MTA: Floodproofing South Ferry Station Will Mean Building On Parkland

More than 13 months after Storm Sandy flooded South Ferry subway station with 14 million gallons of contaminated water, the MTA has come up with a plan to repair it. But straphangers shouldn't expect to use the station until late 2016 at the earliest.

The MTA will take expected steps to make the station more resilient: strengthen walls, plug leaks and double the number of pumps. But that won't solve the big problem: the room with the electrical relays that control the track signals sits at the lowest part of the station -- a station dug out landfill at the edge of New York harbor.

MTA engineer John O'Grady said that even when the station was newly opened, the 20 x 110 foot relay room "had a good bit of cracks that allowed for leakage. Sandy exacerbated the problem."
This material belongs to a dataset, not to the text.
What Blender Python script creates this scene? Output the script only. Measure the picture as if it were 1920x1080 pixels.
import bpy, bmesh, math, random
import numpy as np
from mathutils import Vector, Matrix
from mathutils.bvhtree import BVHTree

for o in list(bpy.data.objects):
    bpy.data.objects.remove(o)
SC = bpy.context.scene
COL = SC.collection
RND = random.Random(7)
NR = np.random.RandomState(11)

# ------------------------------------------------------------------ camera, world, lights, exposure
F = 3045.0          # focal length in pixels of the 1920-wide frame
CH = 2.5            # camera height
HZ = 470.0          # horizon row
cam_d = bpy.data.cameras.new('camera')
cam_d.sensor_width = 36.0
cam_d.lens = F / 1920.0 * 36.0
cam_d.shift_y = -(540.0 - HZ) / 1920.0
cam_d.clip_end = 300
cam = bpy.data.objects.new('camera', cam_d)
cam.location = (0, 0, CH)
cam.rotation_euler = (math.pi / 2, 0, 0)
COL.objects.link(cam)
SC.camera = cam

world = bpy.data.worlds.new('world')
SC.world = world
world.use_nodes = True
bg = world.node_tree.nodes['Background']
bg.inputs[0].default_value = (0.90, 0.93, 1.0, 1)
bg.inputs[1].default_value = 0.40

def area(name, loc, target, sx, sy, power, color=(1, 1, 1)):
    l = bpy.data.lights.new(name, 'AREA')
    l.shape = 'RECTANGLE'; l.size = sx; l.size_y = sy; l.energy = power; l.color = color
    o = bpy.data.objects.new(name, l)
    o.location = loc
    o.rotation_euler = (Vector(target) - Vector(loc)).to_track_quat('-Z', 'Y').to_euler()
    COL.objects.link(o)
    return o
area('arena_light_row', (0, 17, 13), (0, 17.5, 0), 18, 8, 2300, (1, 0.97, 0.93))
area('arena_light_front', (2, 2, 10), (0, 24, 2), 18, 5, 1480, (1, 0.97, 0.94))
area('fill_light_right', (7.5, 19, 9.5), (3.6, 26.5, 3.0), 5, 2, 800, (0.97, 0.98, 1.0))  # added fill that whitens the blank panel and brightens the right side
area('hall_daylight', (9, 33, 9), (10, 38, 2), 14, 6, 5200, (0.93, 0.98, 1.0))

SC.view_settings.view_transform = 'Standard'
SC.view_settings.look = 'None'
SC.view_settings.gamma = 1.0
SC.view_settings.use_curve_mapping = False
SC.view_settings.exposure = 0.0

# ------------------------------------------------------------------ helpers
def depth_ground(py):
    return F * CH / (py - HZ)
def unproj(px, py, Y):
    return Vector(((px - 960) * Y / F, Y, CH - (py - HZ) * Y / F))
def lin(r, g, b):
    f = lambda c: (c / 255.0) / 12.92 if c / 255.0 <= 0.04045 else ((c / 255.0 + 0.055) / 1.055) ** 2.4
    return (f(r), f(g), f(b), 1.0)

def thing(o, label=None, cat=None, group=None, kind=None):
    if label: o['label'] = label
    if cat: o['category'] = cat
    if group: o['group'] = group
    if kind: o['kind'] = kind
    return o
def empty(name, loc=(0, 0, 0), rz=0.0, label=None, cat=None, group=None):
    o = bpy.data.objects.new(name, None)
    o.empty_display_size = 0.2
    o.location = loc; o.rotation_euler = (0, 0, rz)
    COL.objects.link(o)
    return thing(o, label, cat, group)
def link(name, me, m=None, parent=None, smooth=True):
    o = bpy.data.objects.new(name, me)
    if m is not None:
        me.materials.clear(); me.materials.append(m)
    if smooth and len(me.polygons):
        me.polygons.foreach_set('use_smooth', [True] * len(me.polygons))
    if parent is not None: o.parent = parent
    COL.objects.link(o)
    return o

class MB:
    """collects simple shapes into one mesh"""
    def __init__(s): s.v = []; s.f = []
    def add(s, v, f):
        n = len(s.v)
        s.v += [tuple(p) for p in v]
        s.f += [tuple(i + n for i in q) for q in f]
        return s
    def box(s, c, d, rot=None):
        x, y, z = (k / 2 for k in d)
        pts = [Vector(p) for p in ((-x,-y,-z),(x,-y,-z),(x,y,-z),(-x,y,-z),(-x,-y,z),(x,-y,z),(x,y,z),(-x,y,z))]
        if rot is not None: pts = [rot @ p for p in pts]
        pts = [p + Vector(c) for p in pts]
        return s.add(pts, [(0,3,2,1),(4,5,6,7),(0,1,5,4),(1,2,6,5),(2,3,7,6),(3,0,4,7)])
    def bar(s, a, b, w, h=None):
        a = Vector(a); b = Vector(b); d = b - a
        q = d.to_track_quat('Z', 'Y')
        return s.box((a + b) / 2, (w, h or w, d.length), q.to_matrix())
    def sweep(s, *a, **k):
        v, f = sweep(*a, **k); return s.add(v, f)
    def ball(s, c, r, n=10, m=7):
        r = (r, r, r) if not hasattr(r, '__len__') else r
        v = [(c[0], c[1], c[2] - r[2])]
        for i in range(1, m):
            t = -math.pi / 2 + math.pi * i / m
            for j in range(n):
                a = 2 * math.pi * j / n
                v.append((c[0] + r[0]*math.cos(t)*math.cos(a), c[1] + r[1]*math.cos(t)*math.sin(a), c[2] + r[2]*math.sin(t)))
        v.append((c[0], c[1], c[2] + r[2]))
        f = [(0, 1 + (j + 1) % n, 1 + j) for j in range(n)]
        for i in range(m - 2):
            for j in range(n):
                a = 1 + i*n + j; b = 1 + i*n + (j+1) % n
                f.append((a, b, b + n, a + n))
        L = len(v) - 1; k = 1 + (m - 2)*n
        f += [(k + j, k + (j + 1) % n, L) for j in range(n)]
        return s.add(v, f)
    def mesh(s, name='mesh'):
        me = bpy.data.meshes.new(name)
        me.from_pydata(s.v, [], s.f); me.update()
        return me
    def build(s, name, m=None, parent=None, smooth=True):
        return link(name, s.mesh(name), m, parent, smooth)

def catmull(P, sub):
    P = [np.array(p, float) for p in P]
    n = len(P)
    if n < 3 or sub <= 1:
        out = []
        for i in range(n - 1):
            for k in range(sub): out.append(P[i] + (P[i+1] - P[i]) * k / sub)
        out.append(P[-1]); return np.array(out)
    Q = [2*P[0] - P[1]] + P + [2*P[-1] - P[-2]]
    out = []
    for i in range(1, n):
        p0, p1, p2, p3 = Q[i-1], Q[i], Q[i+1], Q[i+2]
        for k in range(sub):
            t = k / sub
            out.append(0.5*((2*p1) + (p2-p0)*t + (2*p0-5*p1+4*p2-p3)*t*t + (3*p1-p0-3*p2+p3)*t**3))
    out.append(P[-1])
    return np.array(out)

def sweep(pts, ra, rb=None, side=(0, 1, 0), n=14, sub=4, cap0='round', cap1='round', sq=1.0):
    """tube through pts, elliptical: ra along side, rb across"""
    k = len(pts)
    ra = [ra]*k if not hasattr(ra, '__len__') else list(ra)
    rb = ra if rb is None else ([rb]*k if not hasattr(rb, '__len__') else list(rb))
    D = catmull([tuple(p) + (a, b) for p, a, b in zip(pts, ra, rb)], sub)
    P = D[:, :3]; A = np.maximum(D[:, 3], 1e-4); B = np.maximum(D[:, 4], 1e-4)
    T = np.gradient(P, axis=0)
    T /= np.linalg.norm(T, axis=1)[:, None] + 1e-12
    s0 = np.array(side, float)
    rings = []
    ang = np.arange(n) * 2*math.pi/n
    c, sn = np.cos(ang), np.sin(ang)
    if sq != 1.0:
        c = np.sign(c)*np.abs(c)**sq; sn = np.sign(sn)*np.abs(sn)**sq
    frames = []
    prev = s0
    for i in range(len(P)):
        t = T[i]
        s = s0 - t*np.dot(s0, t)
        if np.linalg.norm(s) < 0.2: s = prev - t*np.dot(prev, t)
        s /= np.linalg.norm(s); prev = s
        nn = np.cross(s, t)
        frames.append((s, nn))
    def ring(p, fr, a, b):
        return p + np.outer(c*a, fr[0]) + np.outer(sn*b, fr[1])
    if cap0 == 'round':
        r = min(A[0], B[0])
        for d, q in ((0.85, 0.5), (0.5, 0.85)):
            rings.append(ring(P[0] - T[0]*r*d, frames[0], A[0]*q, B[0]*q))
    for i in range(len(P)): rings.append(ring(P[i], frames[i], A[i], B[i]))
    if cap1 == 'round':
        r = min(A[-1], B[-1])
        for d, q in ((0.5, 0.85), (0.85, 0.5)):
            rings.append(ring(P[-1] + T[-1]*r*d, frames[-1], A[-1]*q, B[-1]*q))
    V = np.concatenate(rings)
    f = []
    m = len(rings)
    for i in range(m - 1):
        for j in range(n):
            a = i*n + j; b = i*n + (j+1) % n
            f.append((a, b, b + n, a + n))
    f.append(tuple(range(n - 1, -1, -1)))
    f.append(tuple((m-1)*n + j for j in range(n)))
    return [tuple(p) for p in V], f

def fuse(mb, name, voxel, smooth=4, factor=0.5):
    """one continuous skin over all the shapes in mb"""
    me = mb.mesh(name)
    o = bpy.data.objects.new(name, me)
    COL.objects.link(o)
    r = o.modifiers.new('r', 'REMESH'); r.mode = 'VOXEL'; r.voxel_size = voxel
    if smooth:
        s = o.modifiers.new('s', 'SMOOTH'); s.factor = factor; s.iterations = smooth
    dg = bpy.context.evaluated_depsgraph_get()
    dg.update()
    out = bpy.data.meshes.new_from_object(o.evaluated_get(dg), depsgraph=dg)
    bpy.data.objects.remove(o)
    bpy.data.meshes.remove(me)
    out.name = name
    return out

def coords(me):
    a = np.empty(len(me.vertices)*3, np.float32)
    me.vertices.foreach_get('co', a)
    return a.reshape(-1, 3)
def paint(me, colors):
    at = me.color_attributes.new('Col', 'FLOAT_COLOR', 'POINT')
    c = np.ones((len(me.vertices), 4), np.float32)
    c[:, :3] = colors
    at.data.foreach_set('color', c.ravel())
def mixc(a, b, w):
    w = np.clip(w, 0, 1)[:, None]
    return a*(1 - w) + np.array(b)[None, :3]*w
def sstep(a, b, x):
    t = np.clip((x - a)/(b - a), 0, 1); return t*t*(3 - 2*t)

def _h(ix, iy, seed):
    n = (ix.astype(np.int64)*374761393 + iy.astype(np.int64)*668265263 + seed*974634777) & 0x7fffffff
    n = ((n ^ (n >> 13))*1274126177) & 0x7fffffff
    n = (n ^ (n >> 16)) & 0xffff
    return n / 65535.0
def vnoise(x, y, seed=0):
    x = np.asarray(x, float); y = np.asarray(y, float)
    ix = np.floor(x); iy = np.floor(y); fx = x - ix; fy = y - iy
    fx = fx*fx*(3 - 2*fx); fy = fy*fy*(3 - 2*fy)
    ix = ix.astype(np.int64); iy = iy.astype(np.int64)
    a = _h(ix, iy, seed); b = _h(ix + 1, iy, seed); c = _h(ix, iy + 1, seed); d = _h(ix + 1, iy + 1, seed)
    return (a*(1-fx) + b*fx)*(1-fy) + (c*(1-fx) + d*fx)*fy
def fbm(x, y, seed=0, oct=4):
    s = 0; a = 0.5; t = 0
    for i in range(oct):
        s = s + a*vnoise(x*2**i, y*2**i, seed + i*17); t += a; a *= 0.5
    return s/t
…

The only way to flood-proof the electrical system is to place it above ground within 500 feet of a key switch that allows trains to move from track to track. O'Grady says the solution is to build a new signal room on a platform over the sidewalk that runs along the western edge of Battery Park.

But the sidewalk is controlled by the city Parks Department. The MTA says negotiating an agreement with the city could take years. In the meantime, the authority will fortify the existing relay room with submarine doors and other containment measures. The MTA will also buy a spare set of components for the room, in case the water comes in again.

O'Grady outlined the plan during a committee meeting at MTA headquarters on Monday. He wouldn't put a price tag on the work but said, "It could be paid for with existing Sandy recovery funds."